À la fin de la journée, il doit exister un véritable lien de confiance entre l’organisation et ses lanceurs d’alerte en interne. Quand on enquête et que l’on constate des mauvaises conduites, il n’est pas toujours possible de transmettre tous les détails se reportant à l’enquête à la personne qui l’a signalé. Les lanceurs d’alerte doivent avoir confiance en le fait que l’organisation a vu leur déposition et qu’elle prend les mesures qui s’imposent, même si les actions entreprises ne sont pas toujours visibles. Je pense que disposer d’un dispositif d’alertes professionnelles peut aider en ce sens. Il ne permet pas uniquement d’observer la loi. Il permet aussi d’instaurer la confiance.
11. Avez-vous une opinion sur le rôle que la technologie peut jouer dans le fait d’inciter les personnes à signaler les mauvaises conduites et activités suspectes dont elles ont pu être témoins ? Oui, j’en ai une. Ces systèmes informatiques existent. Ils sont dits « anonymes dans les deux sens ». Vous pouvez communiquer avec une personne, celle-ci peut rester anonyme et vous aussi. Vous pouvez poser d’autres questions et votre interlocuteur restera anonyme. Ce que les recherches nous ont appris, c’est que si les gens ne lancent pas l’alerte, ce n’est pas parce qu’ils ont peur. En fait, ce qu’ils craignent, c’est que leur confidentialité ne soit pas respectée. Les systèmes en ligne ou ceux disponibles via une appli sont ici d’une grande aide. Le fait de pouvoir signaler en ligne une mauvaise conduite via un système qui respecte l’anonymat dans les deux sens va permettre de faire avancer les choses.
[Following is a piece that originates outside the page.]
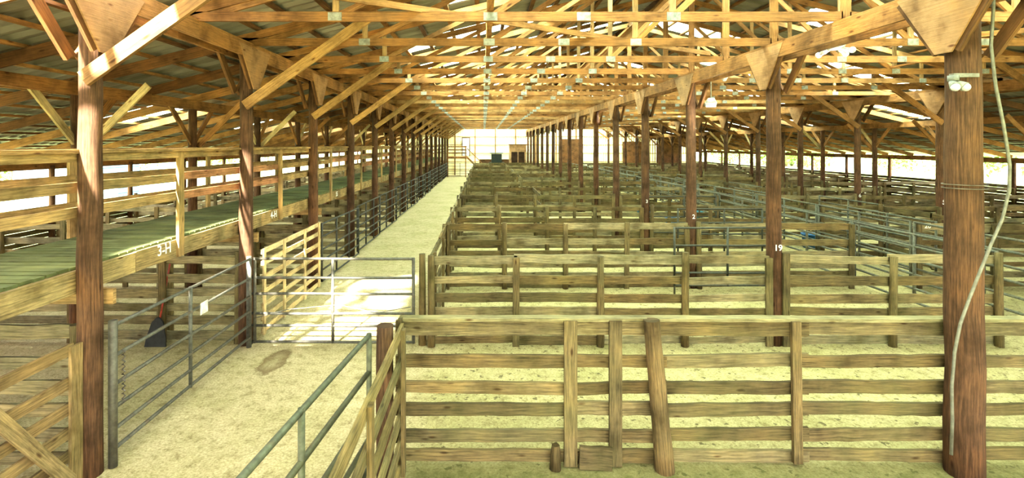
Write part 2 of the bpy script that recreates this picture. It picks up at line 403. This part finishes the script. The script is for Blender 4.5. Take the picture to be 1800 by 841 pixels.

La technologie facilite aussi grandement le traitement efficace des rapports et permet d’horodater correctement chaque action de traitement. Avec les législations à venir, les organisations vont devoir de plus en plus montrer qu’elles ont fait ce qu’on pouvait raisonnablement espérer d’elles en matière de responsabilité. Tout cela a également été intégré à la norme ISO 37002. Je pense que cette solution est beaucoup plus simple que les hotlines téléphoniques. En mettant en place un système de communication qui reste anonyme dans les deux sens, il est alors aussi possible d’instaurer la confiance.